▼▼▼

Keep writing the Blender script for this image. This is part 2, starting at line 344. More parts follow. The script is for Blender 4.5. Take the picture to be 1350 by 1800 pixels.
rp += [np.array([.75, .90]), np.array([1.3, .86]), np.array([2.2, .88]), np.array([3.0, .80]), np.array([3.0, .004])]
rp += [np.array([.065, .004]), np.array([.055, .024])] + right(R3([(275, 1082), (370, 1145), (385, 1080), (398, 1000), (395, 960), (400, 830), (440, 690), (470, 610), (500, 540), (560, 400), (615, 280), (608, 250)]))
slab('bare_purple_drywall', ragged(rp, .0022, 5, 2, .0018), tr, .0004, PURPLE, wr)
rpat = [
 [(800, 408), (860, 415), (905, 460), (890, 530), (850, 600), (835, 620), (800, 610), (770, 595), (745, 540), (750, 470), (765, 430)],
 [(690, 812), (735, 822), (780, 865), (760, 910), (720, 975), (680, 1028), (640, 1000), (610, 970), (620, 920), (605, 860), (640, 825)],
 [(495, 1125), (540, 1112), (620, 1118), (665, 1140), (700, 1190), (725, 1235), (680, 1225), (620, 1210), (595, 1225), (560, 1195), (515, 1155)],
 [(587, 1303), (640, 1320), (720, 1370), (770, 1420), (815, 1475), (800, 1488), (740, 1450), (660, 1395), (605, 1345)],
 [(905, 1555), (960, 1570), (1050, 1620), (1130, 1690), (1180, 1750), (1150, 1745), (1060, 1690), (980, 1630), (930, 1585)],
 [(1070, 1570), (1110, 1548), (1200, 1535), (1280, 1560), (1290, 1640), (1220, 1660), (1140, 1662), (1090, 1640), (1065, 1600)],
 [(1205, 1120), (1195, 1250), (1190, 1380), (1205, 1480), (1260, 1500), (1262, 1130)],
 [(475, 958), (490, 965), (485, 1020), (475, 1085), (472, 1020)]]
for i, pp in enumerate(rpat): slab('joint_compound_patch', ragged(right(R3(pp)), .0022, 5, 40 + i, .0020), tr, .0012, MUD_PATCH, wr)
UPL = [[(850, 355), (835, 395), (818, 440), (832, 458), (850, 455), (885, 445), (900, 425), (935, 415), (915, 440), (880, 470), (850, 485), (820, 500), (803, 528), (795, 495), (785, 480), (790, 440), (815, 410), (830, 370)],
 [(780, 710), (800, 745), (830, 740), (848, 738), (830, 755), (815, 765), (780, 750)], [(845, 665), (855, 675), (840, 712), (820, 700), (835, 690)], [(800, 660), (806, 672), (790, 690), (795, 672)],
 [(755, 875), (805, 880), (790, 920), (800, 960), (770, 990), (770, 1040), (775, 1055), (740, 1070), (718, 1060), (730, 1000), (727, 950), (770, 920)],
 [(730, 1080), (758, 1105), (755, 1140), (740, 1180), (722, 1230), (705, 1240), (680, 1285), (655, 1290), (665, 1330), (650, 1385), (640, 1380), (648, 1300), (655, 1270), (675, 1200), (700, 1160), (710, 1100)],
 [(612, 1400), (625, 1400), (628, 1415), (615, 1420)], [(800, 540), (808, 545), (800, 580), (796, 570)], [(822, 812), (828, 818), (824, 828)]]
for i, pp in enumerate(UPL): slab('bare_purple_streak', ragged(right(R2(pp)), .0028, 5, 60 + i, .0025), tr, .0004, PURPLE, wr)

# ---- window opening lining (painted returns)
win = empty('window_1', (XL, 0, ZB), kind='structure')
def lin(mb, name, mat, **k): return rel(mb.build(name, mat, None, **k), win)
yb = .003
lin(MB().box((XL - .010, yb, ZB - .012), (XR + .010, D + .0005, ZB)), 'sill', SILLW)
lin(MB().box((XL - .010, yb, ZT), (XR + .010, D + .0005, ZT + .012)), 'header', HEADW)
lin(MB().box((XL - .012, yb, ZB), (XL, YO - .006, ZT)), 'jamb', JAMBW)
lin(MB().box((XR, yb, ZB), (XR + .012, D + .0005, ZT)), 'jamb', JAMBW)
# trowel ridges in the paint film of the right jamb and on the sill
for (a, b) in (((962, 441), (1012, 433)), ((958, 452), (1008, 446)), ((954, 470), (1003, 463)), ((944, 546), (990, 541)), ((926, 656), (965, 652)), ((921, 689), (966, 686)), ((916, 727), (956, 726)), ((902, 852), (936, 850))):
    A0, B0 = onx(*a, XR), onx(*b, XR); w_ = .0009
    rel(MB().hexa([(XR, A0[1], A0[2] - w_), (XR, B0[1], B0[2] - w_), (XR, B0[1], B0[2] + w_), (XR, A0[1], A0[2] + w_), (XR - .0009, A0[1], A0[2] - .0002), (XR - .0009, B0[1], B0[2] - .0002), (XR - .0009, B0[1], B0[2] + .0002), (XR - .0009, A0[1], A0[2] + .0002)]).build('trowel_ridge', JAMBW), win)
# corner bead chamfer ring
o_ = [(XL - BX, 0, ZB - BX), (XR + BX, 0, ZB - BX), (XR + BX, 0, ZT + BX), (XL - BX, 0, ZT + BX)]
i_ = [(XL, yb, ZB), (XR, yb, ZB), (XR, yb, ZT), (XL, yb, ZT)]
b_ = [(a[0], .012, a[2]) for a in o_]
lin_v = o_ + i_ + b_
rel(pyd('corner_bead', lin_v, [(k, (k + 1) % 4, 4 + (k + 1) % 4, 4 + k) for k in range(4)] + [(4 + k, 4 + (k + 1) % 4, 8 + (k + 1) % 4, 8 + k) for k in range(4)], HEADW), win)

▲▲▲

- _Job_
Restate the whole listing exactly.

- _Output_
Keep writing the Blender script for this image. This is part 2, starting at line 344. More parts follow. The script is for Blender 4.5. Take the picture to be 1350 by 1800 pixels.
rp += [np.array([.75, .90]), np.array([1.3, .86]), np.array([2.2, .88]), np.array([3.0, .80]), np.array([3.0, .004])]
rp += [np.array([.065, .004]), np.array([.055, .024])] + right(R3([(275, 1082), (370, 1145), (385, 1080), (398, 1000), (395, 960), (400, 830), (440, 690), (470, 610), (500, 540), (560, 400), (615, 280), (608, 250)]))
slab('bare_purple_drywall', ragged(rp, .0022, 5, 2, .0018), tr, .0004, PURPLE, wr)
rpat = [
 [(800, 408), (860, 415), (905, 460), (890, 530), (850, 600), (835, 620), (800, 610), (770, 595), (745, 540), (750, 470), (765, 430)],
 [(690, 812), (735, 822), (780, 865), (760, 910), (720, 975), (680, 1028), (640, 1000), (610, 970), (620, 920), (605, 860), (640, 825)],
 [(495, 1125), (540, 1112), (620, 1118), (665, 1140), (700, 1190), (725, 1235), (680, 1225), (620, 1210), (595, 1225), (560, 1195), (515, 1155)],
 [(587, 1303), (640, 1320), (720, 1370), (770, 1420), (815, 1475), (800, 1488), (740, 1450), (660, 1395), (605, 1345)],
 [(905, 1555), (960, 1570), (1050, 1620), (1130, 1690), (1180, 1750), (1150, 1745), (1060, 1690), (980, 1630), (930, 1585)],
 [(1070, 1570), (1110, 1548), (1200, 1535), (1280, 1560), (1290, 1640), (1220, 1660), (1140, 1662), (1090, 1640), (1065, 1600)],
 [(1205, 1120), (1195, 1250), (1190, 1380), (1205, 1480), (1260, 1500), (1262, 1130)],
 [(475, 958), (490, 965), (485, 1020), (475, 1085), (472, 1020)]]
for i, pp in enumerate(rpat): slab('joint_compound_patch', ragged(right(R3(pp)), .0022, 5, 40 + i, .0020), tr, .0012, MUD_PATCH, wr)
UPL = [[(850, 355), (835, 395), (818, 440), (832, 458), (850, 455), (885, 445), (900, 425), (935, 415), (915, 440), (880, 470), (850, 485), (820, 500), (803, 528), (795, 495), (785, 480), (790, 440), (815, 410), (830, 370)],
 [(780, 710), (800, 745), (830, 740), (848, 738), (830, 755), (815, 765), (780, 750)], [(845, 665), (855, 675), (840, 712), (820, 700), (835, 690)], [(800, 660), (806, 672), (790, 690), (795, 672)],
 [(755, 875), (805, 880), (790, 920), (800, 960), (770, 990), (770, 1040), (775, 1055), (740, 1070), (718, 1060), (730, 1000), (727, 950), (770, 920)],
 [(730, 1080), (758, 1105), (755, 1140), (740, 1180), (722, 1230), (705, 1240), (680, 1285), (655, 1290), (665, 1330), (650, 1385), (640, 1380), (648, 1300), (655, 1270), (675, 1200), (700, 1160), (710, 1100)],
 [(612, 1400), (625, 1400), (628, 1415), (615, 1420)], [(800, 540), (808, 545), (800, 580), (796, 570)], [(822, 812), (828, 818), (824, 828)]]
for i, pp in enumerate(UPL): slab('bare_purple_streak', ragged(right(R2(pp)), .0028, 5, 60 + i, .0025), tr, .0004, PURPLE, wr)

# ---- window opening lining (painted returns)
win = empty('window_1', (XL, 0, ZB), kind='structure')
def lin(mb, name, mat, **k): return rel(mb.build(name, mat, None, **k), win)
yb = .003
lin(MB().box((XL - .010, yb, ZB - .012), (XR + .010, D + .0005, ZB)), 'sill', SILLW)
lin(MB().box((XL - .010, yb, ZT), (XR + .010, D + .0005, ZT + .012)), 'header', HEADW)
lin(MB().box((XL - .012, yb, ZB), (XL, YO - .006, ZT)), 'jamb', JAMBW)
lin(MB().box((XR, yb, ZB), (XR + .012, D + .0005, ZT)), 'jamb', JAMBW)
# trowel ridges in the paint film of the right jamb and on the sill
for (a, b) in (((962, 441), (1012, 433)), ((958, 452), (1008, 446)), ((954, 470), (1003, 463)), ((944, 546), (990, 541)), ((926, 656), (965, 652)), ((921, 689), (966, 686)), ((916, 727), (956, 726)), ((902, 852), (936, 850))):
    A0, B0 = onx(*a, XR), onx(*b, XR); w_ = .0009
    rel(MB().hexa([(XR, A0[1], A0[2] - w_), (XR, B0[1], B0[2] - w_), (XR, B0[1], B0[2] + w_), (XR, A0[1], A0[2] + w_), (XR - .0009, A0[1], A0[2] - .0002), (XR - .0009, B0[1], B0[2] - .0002), (XR - .0009, B0[1], B0[2] + .0002), (XR - .0009, A0[1], A0[2] + .0002)]).build('trowel_ridge', JAMBW), win)
# corner bead chamfer ring
o_ = [(XL - BX, 0, ZB - BX), (XR + BX, 0, ZB - BX), (XR + BX, 0, ZT + BX), (XL - BX, 0, ZT + BX)]
i_ = [(XL, yb, ZB), (XR, yb, ZB), (XR, yb, ZT), (XL, yb, ZT)]
b_ = [(a[0], .012, a[2]) for a in o_]
lin_v = o_ + i_ + b_
rel(pyd('corner_bead', lin_v, [(k, (k + 1) % 4, 4 + (k + 1) % 4, 4 + k) for k in range(4)] + [(4 + k, 4 + (k + 1) % 4, 8 + (k + 1) % 4, 8 + k) for k in range(4)], HEADW), win)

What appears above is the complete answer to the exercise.